Sorrell and Apollo’s Fire have released 24 commercial CDs, of which six have been bestsellers on the BILLBOARD classical chart. Her recordings include the complete Brandenburg Concerti and harpsichord concerti of Bach (with Sorrell as harpsichord soloist and director), which was praised by the LONDON TIMES as “a swaggering version… brilliantly played by Sorrell.” She has also released four discs of Mozart and was hailed as “a near-perfect Mozartian” by FANFARE RECORD MAGAZINE. Other recordings include Handel’s Messiah, the Monteverdi Vespers and four creative crossover projects: Come to the River – An Early American Gathering; Sacrum Mysterium – A Celtic Christmas Vespers; Sugarloaf Mountain – An Appalachian Gathering, and most recently, Sephardic Journey – Wanderings of the Spanish Jews.

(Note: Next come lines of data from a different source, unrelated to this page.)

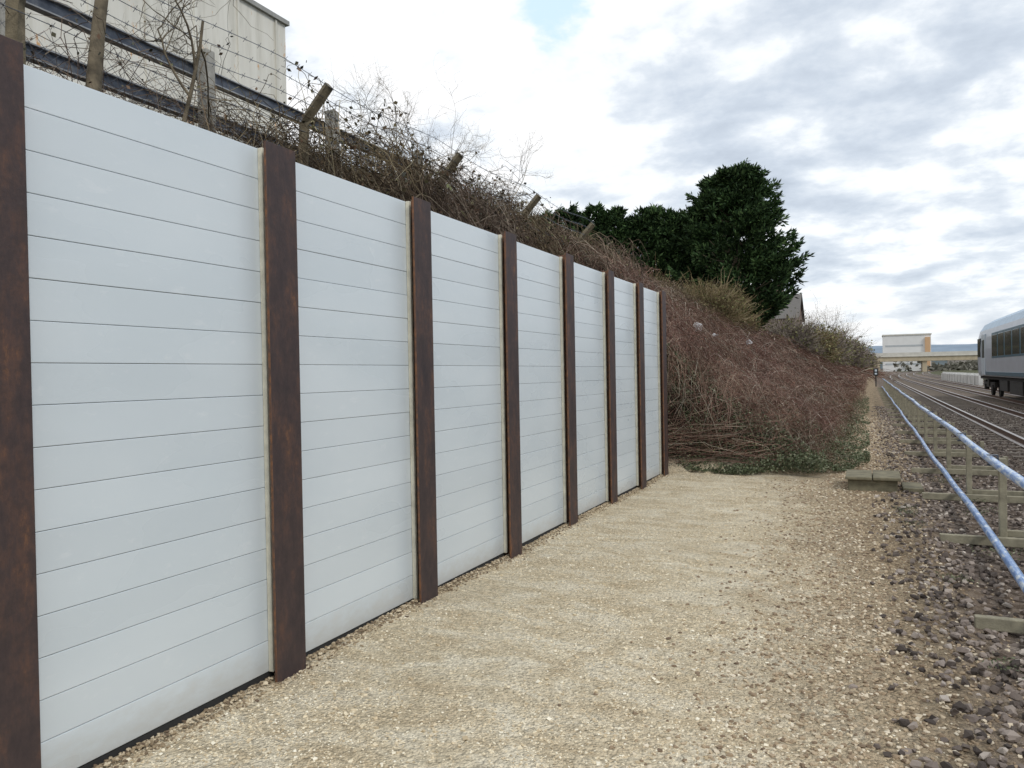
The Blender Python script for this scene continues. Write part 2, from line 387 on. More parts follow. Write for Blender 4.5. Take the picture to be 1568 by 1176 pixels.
tree_obj('bare_sapling',out,bark)
for (yq,xq,hq) in ((6.9,-4.9,.75),(7.7,-5.1,1.05),(8.6,-4.9,1.1),(9.3,-5.1,1.0),(10.1,-4.9,.8)):
    out=[]
    for q in range(2):
        b=np.array([xq+rng.normal(0,.15),yq+rng.normal(0,.15),0]); b[2]=H(b[0],b[1])-.05
        grow(b,np.array([rng.normal(0,.35),rng.normal(0,.35),1.]),hq*rng.uniform(.8,1.1),.011,4,out,.75,4,.10)
    tree_obj('hawthorn_shrub',out,crm,4)
def shrub(name,cx,cy,R,Ht,n,rad,mat,leafn=0,leafmat=None):
    base=np.array([cx,cy,float(H(cx,cy))])
    e=empty(name,tuple(base))
    dirs=rng.normal(size=(n,3)); dirs[:,2]=np.abs(dirs[:,2])*1.1+.2; dirs/=np.linalg.norm(dirs,axis=1,keepdims=True)
    rr=rng.uniform(.2,.9,n)**.6
    lump=1+.25*np.sin(dirs[:,0]*5+cx)*np.sin(dirs[:,1]*6+cy)+.15*np.sin(dirs[:,2]*9+cx)
    st=dirs*np.array([R,R,Ht])*(rr*lump)[:,None]*.75
    K=5; t=np.linspace(0,1,K)[None,:,None]
    end=st*1.0+dirs*(.32*Ht)+rng.normal(0,.12*Ht,(n,3))
    P=st[:,None,:]*(1-t)+end[:,None,:]*t+rng.normal(0,.02*Ht,(n,K,3)); P[:,:,2]=np.maximum(P[:,:,2],-.1)
    Rr=np.linspace(1,.4,K)[None,:]*rad*rng.uniform(.6,1.3,(n,1))
    m_=14; d2=rng.normal(size=(m_,3)); d2[:,2]=np.abs(d2[:,2])+1; d2/=np.linalg.norm(d2,axis=1,keepdims=True)
    P2=d2[:,None,:]*t*Ht*.8; R2=np.linspace(1,.3,K)[None,:]*rad*3*np.ones((m_,1))
    V,F=merge([tubes_arrays(P,Rr,3),tubes_arrays(P2,R2,3)])
    npmesh('branches',V,F,mat,e)
    if leafn:
        q=P.reshape(-1,3); q=q[rng.choice(len(q),leafn)]+rng.normal(0,.05*Ht,(leafn,3)); q[:,2]=np.maximum(q[:,2],0)
        V,F=leaves_arrays(q,rng.uniform(.6,1.3,leafn)*rad*4); npmesh('leaves',V,F,leafmat,e)
olv=islandmat('olive_twig_mat',[(0,(.07,.05,.03)),(.4,(.18,.135,.07)),(.8,(.28,.215,.12)),(1,(.36,.30,.19))],.8,.2)
oll=islandmat('olive_leaf_mat',[(0,(.045,.055,.02)),(.5,(.13,.13,.05)),(1,(.23,.21,.09))],.7,.2)
gry=islandmat('grey_twig_mat',[(0,(.10,.08,.065)),(.5,(.22,.18,.15)),(1,(.36,.31,.27))],.8,.2)
shrub('shrub',-5.8,31,1.6,1.8,2200,.012,olv,4500,oll)
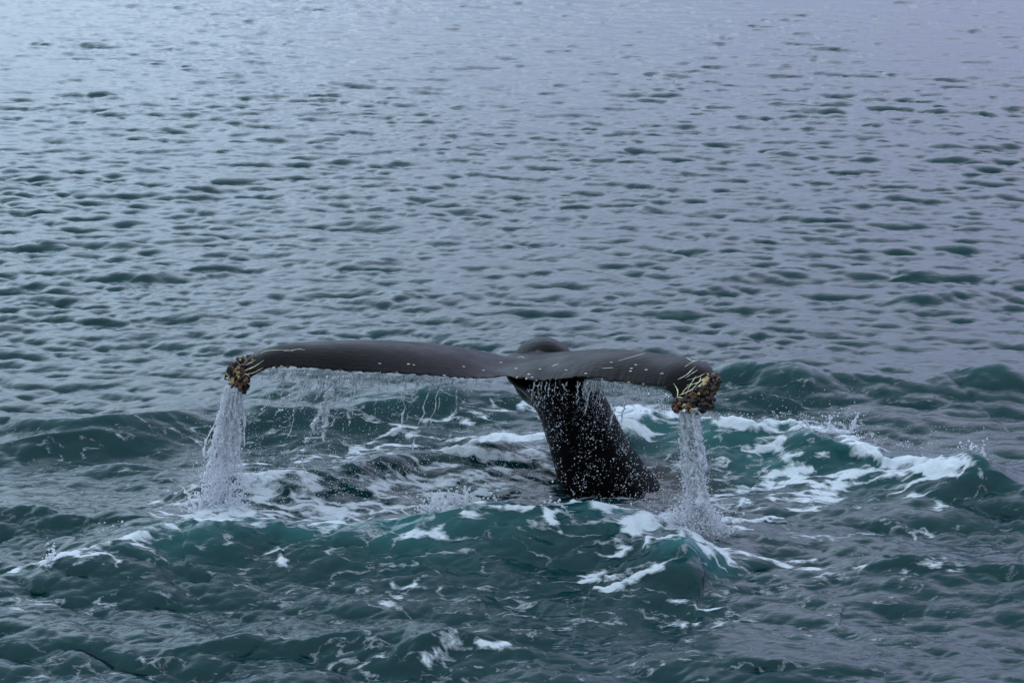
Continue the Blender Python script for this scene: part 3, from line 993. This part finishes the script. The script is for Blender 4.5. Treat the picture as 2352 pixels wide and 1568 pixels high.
LT = [(514, 868), (520, 850), (532, 832), (548, 822), (572, 815), (590, 811), (592, 818), (572, 832), (558, 846), (560, 858), (576, 864), (572, 884), (564, 903), (552, 899), (545, 903), (532, 890), (524, 878)]
RT = [(1550, 918), (1566, 910), (1590, 900), (1610, 888), (1622, 870), (1628, 856), (1640, 852), (1656, 862), (1653, 880), (1644, 902), (1640, 925), (1626, 944), (1612, 942), (1600, 950), (1588, 962), (1572, 948), (1552, 942), (1546, 928)]
cluster(LT, 122, .013, .024, lambda a, b: abs((a - 560) * .6 + (b - 850)) < 14, P(548, 862, 15.85), 15.76)
cluster(RT, 150, .015, .030, lambda a, b: b < 905 and a < 1630 or b > 930 and a < 1590, P(1600, 905, 15.25), 15.10)
for i in range(24):                                      # single barnacles dotted along the trailing edge
    s_ = random.choice([random.uniform(585, 660), random.uniform(600, 1130), random.uniform(1160, 1560)])
    for yy in range(905, 840, -1):
        loc, nr = on_whale(s_, yy)
        if loc is not None and loc.y < 16.05: break
    else:
        continue
    put_barnacle(loc, nr, random.uniform(.006, .012), random.random() < .35)

# ---------------------------------------------------------------- falling water
_t = (1 + 5 ** .5) / 2
ICO_V = np.array([(-1, _t, 0), (1, _t, 0), (-1, -_t, 0), (1, -_t, 0), (0, -1, _t), (0, 1, _t), (0, -1, -_t), (0, 1, -_t), (_t, 0, -1), (_t, 0, 1), (-_t, 0, -1), (-_t, 0, 1)]) / math.hypot(1, _t)
ICO_F = np.array([(0, 11, 5), (0, 5, 1), (0, 1, 7), (0, 7, 10), (0, 10, 11), (1, 5, 9), (5, 11, 4), (11, 10, 2), (10, 7, 6), (7, 1, 8), (3, 9, 4), (3, 4, 2), (3, 2, 6), (3, 6, 8), (3, 8, 9), (4, 9, 5), (2, 4, 11), (6, 2, 10), (8, 6, 7), (9, 8, 1)])


class Soup:
    """collects drops and strands of one body of water"""
    def __init__(s): s.v = []; s.f = []; s.n = 0

    def drops(s, pts, rad, squash=0.35):
        pts = np.asarray(pts); rad = np.asarray(rad)
        k = len(pts)
        if k == 0: return
        sc = np.stack([rad * (1 + squash * (rng.random(k) - .5)), rad * (1 + squash * (rng.random(k) - .5)), rad * (1 + squash * 1.6 * (rng.random(k) - .35))], 1)
        v = pts[:, None, :] + ICO_V[None] * sc[:, None, :]
        f = ICO_F[None] + (np.arange(k) * 12)[:, None, None] + s.n
        s.v.append(v.reshape(-1, 3)); s.f.append(f.reshape(-1, 3)); s.n += 12 * k

    def tube(s, path, rad, nsd=6):
        path = np.asarray(path); n = len(path)
        a = np.arange(nsd) * 2 * np.pi / nsd
        ring = np.stack([np.cos(a), np.sin(a), 0 * a], 1)
        v = path[:, None, :] + ring[None] * np.asarray(rad)[:, None, None]
        i = np.arange(n - 1)[:, None]; j = np.arange(nsd)[None]; j2 = (j + 1) % nsd
        q = lambda A, B: A * nsd + B + s.n
        f1 = np.stack([q(i, j), q(i, j2), q(i + 1, j2)], -1).reshape(-1, 3)
        f2 = np.stack([q(i, j), q(i + 1, j2), q(i + 1, j)], -1).reshape(-1, 3)
        s.v.append(v.reshape(-1, 3)); s.f += [f1, f2]; s.n += n * nsd

    def build(s, name, mat, parent=None):
        return mesh_obj(name, np.concatenate(s.v), np.concatenate(s.f), mat, parent)


def V3(p): return np.array(tuple(p))


def fall(a, b, n, bow=0.0, jit=0.01, seed=0):
    """a path from a to b, steepening as it falls"""
    t = np.linspace(0, 1, n)
    hx = 1 - (1 - t) ** 1.35
    p = np.stack([a[0] + (b[0] - a[0]) * (t if bow == 0 else hx), a[1] + (b[1] - a[1]) * t, a[2] + (b[2] - a[2]) * t ** 1.0], 1)
    p[:, 0] += jit * (fbm(t * 9 + seed * 3.7, t * 0 + seed, 3) - .5) * 4 * np.minimum(t * 4, 1)
    p[:, 1] += jit * (fbm(t * 9 + seed * 1.7 + 50, t * 0 + seed, 3) - .5) * 4 * np.minimum(t * 4, 1)
    return p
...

Sorrell has attracted national attention and awards for creative programming. She holds an honorary doctorate from Case Western University, two special awards from the National Endowment for the Arts for her work on early American music, and an award from the American Musicological Society. Passionate about guiding the next generation of performers, Ms. Sorrell has led many baroque projects for students at Oberlin Conservatory.